Véronique Verbruggen est trouvée morte sur un sentier des Cévennes. Mais qui est-elle vraiment ? Elle est éditrice, spécialisée dans la publication de livres sur les petits maîtres de la peinture, et à la fin du roman l’on comprendra les raisons de ce choix.
Sa vie amoureuse est tout sauf simple. Elle est mariée à Daniel, un ophtalmologue qui a reconnu Mina, la fille que Véronique avait eue d’une relation antérieure. Au hasard d’une recherche sur un peintre, elle rencontre Titus, cinéaste spécialisé dans les documentaires sur des sujets culturels.
Elle va être incapable de choisir entre les deux hommes et sera toujours partagée, ne pouvant évacuer l’image de l’un quand elle est avec l’autre. Elle vit dans une peur panique, autant de quitter que d’être quittée. De cette façon, elle complique tout, se refusant de sortir de cette existence compartimentée. Titus a beau lui dire « est-ce que tu te rends compte de tout ce que tu perds en ne voulant pas perdre », elle ne choisit pas. Des événements de son histoire, que le roman suggère peu à peu, expliquent cette angoisse.
Elle fait tout pour que rien n’éclate de son vivant. Mais sa mort va à la fois compliquer encore la situation et faire apparaître des choses jusqu’alors ignorées et qui deviennent lancinantes.

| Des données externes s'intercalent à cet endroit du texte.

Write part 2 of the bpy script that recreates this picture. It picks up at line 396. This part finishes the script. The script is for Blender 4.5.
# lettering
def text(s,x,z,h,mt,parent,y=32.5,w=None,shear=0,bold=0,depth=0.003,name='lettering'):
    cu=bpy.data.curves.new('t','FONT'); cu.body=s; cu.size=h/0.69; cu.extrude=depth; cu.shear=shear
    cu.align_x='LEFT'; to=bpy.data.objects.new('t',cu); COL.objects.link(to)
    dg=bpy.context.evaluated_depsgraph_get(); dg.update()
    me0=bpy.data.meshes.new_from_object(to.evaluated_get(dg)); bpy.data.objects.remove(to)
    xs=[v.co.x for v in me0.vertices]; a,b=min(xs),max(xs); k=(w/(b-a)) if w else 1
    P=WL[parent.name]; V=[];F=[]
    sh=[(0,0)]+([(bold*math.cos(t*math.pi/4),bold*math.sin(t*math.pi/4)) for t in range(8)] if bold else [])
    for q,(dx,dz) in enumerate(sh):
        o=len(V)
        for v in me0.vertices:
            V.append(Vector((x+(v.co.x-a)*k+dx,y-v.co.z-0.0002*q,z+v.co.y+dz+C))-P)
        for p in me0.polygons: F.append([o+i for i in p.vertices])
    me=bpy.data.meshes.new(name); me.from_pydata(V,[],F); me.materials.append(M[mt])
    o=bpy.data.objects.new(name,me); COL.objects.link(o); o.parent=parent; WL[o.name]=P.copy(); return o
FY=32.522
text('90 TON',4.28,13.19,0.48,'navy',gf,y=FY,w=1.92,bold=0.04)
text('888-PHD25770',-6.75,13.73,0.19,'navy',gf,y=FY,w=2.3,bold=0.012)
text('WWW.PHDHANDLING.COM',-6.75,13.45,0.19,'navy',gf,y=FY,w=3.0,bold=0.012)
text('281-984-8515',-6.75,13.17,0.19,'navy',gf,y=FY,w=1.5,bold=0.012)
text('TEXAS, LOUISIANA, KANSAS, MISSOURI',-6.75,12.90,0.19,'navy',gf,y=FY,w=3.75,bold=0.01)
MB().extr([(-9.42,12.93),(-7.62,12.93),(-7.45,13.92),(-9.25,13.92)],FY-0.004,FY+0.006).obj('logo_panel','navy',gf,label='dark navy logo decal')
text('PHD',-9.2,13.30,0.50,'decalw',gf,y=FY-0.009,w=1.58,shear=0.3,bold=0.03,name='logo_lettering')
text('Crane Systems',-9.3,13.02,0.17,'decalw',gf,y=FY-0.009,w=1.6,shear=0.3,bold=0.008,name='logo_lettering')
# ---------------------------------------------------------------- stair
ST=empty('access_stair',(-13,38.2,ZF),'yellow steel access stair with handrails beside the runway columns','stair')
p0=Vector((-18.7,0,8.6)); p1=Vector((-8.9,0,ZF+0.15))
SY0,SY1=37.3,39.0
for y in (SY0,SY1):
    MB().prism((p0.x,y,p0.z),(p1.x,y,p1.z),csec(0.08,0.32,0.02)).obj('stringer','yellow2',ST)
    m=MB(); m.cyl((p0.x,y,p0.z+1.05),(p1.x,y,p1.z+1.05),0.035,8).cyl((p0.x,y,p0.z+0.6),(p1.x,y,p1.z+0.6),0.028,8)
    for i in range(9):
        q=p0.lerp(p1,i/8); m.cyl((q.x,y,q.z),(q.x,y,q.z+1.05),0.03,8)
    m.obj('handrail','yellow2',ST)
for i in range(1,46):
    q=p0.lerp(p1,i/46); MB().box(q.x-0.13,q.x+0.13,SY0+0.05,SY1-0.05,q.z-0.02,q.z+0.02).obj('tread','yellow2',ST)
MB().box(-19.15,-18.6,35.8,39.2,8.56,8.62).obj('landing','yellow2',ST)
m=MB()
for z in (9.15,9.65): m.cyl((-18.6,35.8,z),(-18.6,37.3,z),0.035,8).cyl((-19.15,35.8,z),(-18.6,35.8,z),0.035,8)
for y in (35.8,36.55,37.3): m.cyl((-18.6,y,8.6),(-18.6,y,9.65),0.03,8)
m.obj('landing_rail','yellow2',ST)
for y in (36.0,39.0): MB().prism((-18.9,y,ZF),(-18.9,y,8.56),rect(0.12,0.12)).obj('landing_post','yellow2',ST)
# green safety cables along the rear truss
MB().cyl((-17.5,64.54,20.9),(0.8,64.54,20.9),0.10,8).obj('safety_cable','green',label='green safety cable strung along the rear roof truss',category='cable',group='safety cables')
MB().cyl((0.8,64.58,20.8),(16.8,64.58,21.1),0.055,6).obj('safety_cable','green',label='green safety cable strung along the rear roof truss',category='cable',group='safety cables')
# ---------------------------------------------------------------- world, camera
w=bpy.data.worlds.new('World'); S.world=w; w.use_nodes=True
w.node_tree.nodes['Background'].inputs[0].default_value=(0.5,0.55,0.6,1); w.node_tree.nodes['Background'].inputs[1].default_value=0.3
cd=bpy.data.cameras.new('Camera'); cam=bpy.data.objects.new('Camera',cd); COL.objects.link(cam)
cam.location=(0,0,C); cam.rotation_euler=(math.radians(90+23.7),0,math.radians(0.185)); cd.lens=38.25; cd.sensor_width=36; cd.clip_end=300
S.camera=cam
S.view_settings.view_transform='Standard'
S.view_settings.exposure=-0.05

Les deux hommes – les deux veufs, comme le dit Mina – vont, chacun à sa façon, vouloir se réapproprier Véronique, par des gestes symboliques. Mais que faire qui ne la trahisse pas et l’image qu’ils en ont chacun ? Le roman oscille sans cesse entre le point de vue des deux hommes.
C’est cependant Mina qui va permettre de comprendre. Sa relation avec sa mère est faite de complicités, jusqu’à un certain point ; sa vie amoureuse lui reste cependant inconnue. Pourtant, c’est elle qui va pouvoir cerner le véritable mystère de Véronique, non ce qui se passe avec les deux hommes, mais ce qui explique sans doute l’incapacité de sa mère à choisir. Mina « qui ne savait pas, savait quand même » ce qui se vivait dans ce triangle amoureux ; mais surtout elle va en savoir plus encore. Cette vérité, Nathalie Skowronek la fait résider dans une belle trouvaille romanesque : le détournement subtil par un tableau d’un thème classique de la peinture occidentale.
Le roman séduit par sa construction, procédant par un lent glissement d’allers et de retours entre passé et présent, entre Paris, les Cévennes et Gand, entre Daniel et Titus, à l’image de Véronique qui allait de l’un à l’autre, toujours hantée cependant par le retour.
La constellation des personnages s’articule finement autour du regard. L’on est prévenu dès l’exergue qui reprend une citation du dictionnaire Littré : « Suivant l’opinion ordinaire, veronica est formé de vera et de eikon : vraie image. » Cela situe d’emblée le registre dans lequel va évoluer le roman, celui de la représentation, de l’image plus ou moins juste. Ainsi, les deux hommes vont chacun se faire une image de Véronique, rendant caduc de savoir laquelle est la « vraie ».
D’une certaine façon, le personnage autour duquel tournent les protagonistes est le peintre. Celui-ci voit le monde à sa manière et le spectateur voit ce que le peintre a vu.
Le métier et la passion de Véronique consistent à faire connaître ces regards de peintres oubliés. Mais que voit Véronique dans les tableaux des petits maîtres et singulièrement dans ceux de Jeroen Herst ? Elle croit y voir sa fille mais surtout elle imagine une représentation de son secret.
Par son métier de cinéaste, Titus porte un regard particulier sur les choses et le monde. Et s’il filme Véronique devant des tableaux, que sait-il de son secret ? Et leur communion dans la contemplation du paysage des Cévennes suffit-elle à les unir vraiment ?
Daniel est un professionnel du regard en tant qu’ophtalmologue qui soigne les yeux des autres ; mais pourra-t-il ouvrir les siens ou préférera-t-il ne pas savoir ?
Finalement, Mina, la fille de Véronique, est la seule à voir clair. Elle qui, musicienne et dont l’activité n’est donc pas liée au regard, sera capable de voir un tableau, peut-être en dehors des codes culturels, mais elle y voit la vérité humaine de sa mère.